In producing a series about the 80s, Baigelman held himself and his creative team to a certain directive to get the feel of Wicked City just right. “The mandate of the show that I set up is that while it’s a period show I really didn’t want any of it to feel nostalgic. I want people to feel like it could be happening now even though it was 1982. It was a long time ago, but at the same time, it wasn’t that long ago. And, if you think about it, everything from that time is coming back around again – the fashion, the music and things like that. The bottom line is we want to have people feel like they want to be there and in the middle of what’s happening.”

If your series is about the ‘80s music scene, it’s imperative that you actually have music from that era, something that Baigelman feels strongly about, but that process to make that happen hasn’t been without its challenges, he admits.  “It’s difficult in some ways, mostly because it’s expensive to use all of it, but the network has been 100% behind us and they’ve given us the means to do it. Fortunately, when we reach out, we’re finding that a lot of bands are interested in being a part of our show. Some bands are hard to get, but we’ve had a solid reaction from the music community and we’re hoping that some bands will see the show and then they’ll coming knocking.”

Setting a cop show in the ‘80s also presents challenges in that there was a certain lack of technology then that exists today. “Yeah, no one has a cellphone and computers weren’t really being used yet,” says Baigelman, but, he adds that the lack of tech is one of the reasons he was drawn to this time period. “This was a time when cops had to do real hard, ‘on-the-street,’ police work, unaided by all of the things that we have today like smartphones and databases and things like that. In fact, there’s a scene where a cop has to use a pay phone and it’s a rotary phone and it just seems to take so long for him to dial that phone.” Baigelman laughs a little as he says, “That felt pretty tense right there.”

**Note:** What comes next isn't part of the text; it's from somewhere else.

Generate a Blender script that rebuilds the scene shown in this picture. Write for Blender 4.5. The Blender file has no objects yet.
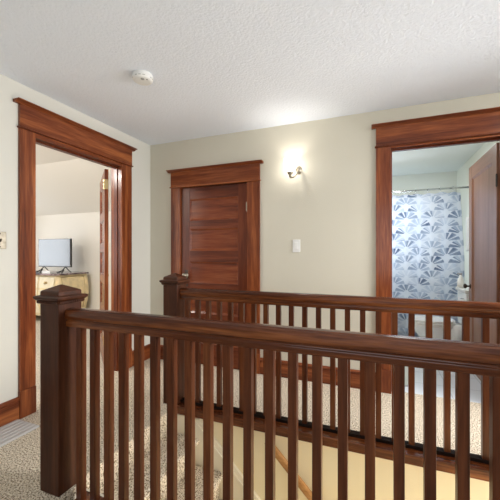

Admitting that there have been a lot of serial killer shows recently, Baigelman remarks, “I came into this thinking very clearly that I didn’t want it to be ‘ who dunnit,’ but a ‘why dunnit.’ Clarifying this he says, “We’re following a lot of different sides of this world.  We’re inside the killers’ lives as much as in the cops and reporters lives because I wanted to look at what makes people alike more than what makes them different. I had a real desire to create a couple that are an unusual team but show them as humanly as possible. This idea that people are monsters because of what they do is not something I adhere to. It makes us feel comfortable with ourselves when we think they’re monsters and we’re not. But, what you’re seeing here is Kent and Betty falling in love, looking for connection and trying to build a family and that’s something that’s not unique at all. Everyone one wants connections like that.”

Balancing the beats of each storyline was an interesting task admits Baigelman. “There are a lot of characters and a lot of story but it all really revolves around Kent. He’s the one stepping into the spotlight and drawing everyone into his web. Given that, we worked really hard to have the stories intertwine in very surprising, yet logical, ways.”

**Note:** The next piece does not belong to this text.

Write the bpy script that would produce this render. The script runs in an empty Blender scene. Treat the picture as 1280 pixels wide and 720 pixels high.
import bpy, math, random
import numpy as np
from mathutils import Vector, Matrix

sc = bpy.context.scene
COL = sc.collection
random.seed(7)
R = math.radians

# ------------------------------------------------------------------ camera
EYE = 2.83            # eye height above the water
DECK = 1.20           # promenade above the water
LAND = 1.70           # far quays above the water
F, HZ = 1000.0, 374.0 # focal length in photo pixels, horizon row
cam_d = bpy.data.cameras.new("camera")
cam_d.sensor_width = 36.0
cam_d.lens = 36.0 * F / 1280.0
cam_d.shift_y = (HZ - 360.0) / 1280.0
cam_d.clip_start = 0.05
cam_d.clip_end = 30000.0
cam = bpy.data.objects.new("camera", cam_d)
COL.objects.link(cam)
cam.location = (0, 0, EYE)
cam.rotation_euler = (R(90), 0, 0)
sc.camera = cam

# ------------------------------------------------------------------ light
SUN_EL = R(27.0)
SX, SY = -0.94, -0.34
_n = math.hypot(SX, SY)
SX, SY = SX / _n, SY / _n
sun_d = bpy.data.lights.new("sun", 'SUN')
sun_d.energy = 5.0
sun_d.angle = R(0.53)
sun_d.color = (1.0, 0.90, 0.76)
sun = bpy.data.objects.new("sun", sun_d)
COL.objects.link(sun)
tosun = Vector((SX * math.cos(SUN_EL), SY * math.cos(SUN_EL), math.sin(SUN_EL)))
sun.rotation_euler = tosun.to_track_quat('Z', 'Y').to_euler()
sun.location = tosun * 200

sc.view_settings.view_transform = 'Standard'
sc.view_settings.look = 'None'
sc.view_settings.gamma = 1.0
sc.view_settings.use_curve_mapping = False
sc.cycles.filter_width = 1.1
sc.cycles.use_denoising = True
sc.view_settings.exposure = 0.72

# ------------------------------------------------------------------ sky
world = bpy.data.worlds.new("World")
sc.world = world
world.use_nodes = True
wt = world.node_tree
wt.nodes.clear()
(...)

Baigelman knows that his series is yet another debuting at a time when TV is extremely crowded, to which he says, “Any words I would use to get people to watch –  like sexy, rock ‘n’ roll, a world with something we haven’t seen before – are all probably words or catchphrases that anyone would use, but I do think we’re different from anything on network TV in that I we have some characters that I don’t are think are familiar in storytelling. I created the show and I watch some of our episodes and in strange moments I forget that I’m watching a pair of serial killers. I feel like I’m watching people that I know. Their desires and trials and tribulations remind me of my own, and of people that I know. So, I’m thinking that people should tune in for the sex, drugs, rock ‘n’ roll, and the party of it all, but I then I have a feeling that you’ll stay with this because of the people you’ll see on-screen. They’re not really like anyone you’ve seen before and you’ll be amazed and intrigued when you really think about how you feel about them.”

Wicked City airs Tuesdays at 10pm on ABC.